(What is expected): Begin at the first line and end at the line containing "scene.cycles.filter_width = 0.85". Extract exactly those lines.

(Data section):
════════════════
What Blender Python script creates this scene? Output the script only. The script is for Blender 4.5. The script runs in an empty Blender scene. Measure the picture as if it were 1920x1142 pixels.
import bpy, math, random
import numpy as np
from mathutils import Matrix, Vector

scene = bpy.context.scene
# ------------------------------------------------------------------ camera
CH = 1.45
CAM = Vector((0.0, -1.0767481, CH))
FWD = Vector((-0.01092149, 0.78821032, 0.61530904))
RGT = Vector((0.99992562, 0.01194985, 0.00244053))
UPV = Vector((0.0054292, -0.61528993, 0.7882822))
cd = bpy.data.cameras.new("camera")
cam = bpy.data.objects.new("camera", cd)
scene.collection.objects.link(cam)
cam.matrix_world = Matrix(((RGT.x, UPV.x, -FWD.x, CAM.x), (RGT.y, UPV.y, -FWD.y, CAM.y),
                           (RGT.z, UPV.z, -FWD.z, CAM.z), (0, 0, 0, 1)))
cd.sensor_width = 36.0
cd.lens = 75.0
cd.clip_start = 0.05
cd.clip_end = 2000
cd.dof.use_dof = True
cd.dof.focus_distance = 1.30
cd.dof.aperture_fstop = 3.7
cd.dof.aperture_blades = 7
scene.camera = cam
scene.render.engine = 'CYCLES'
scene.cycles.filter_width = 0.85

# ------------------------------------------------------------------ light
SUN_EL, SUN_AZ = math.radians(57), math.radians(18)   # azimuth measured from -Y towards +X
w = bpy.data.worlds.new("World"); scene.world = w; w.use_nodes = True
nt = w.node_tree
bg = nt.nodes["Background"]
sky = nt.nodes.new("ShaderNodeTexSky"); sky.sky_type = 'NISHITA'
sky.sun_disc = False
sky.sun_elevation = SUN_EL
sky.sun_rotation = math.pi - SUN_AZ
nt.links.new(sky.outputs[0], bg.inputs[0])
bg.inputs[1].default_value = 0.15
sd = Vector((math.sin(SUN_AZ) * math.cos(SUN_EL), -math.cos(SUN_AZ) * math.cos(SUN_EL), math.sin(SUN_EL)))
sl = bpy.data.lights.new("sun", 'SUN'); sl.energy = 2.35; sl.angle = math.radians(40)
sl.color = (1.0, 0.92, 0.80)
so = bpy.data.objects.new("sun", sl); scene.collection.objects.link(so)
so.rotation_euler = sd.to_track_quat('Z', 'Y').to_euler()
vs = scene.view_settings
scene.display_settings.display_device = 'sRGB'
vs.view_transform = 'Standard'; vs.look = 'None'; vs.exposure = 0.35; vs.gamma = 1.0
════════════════
(The response):
What Blender Python script creates this scene? Output the script only. The script is for Blender 4.5. The script runs in an empty Blender scene. Measure the picture as if it were 1920x1142 pixels.
import bpy, math, random
import numpy as np
from mathutils import Matrix, Vector

scene = bpy.context.scene
# ------------------------------------------------------------------ camera
CH = 1.45
CAM = Vector((0.0, -1.0767481, CH))
FWD = Vector((-0.01092149, 0.78821032, 0.61530904))
RGT = Vector((0.99992562, 0.01194985, 0.00244053))
UPV = Vector((0.0054292, -0.61528993, 0.7882822))
cd = bpy.data.cameras.new("camera")
cam = bpy.data.objects.new("camera", cd)
scene.collection.objects.link(cam)
cam.matrix_world = Matrix(((RGT.x, UPV.x, -FWD.x, CAM.x), (RGT.y, UPV.y, -FWD.y, CAM.y),
                           (RGT.z, UPV.z, -FWD.z, CAM.z), (0, 0, 0, 1)))
cd.sensor_width = 36.0
cd.lens = 75.0
cd.clip_start = 0.05
cd.clip_end = 2000
cd.dof.use_dof = True
cd.dof.focus_distance = 1.30
cd.dof.aperture_fstop = 3.7
cd.dof.aperture_blades = 7
scene.camera = cam
scene.render.engine = 'CYCLES'
scene.cycles.filter_width = 0.85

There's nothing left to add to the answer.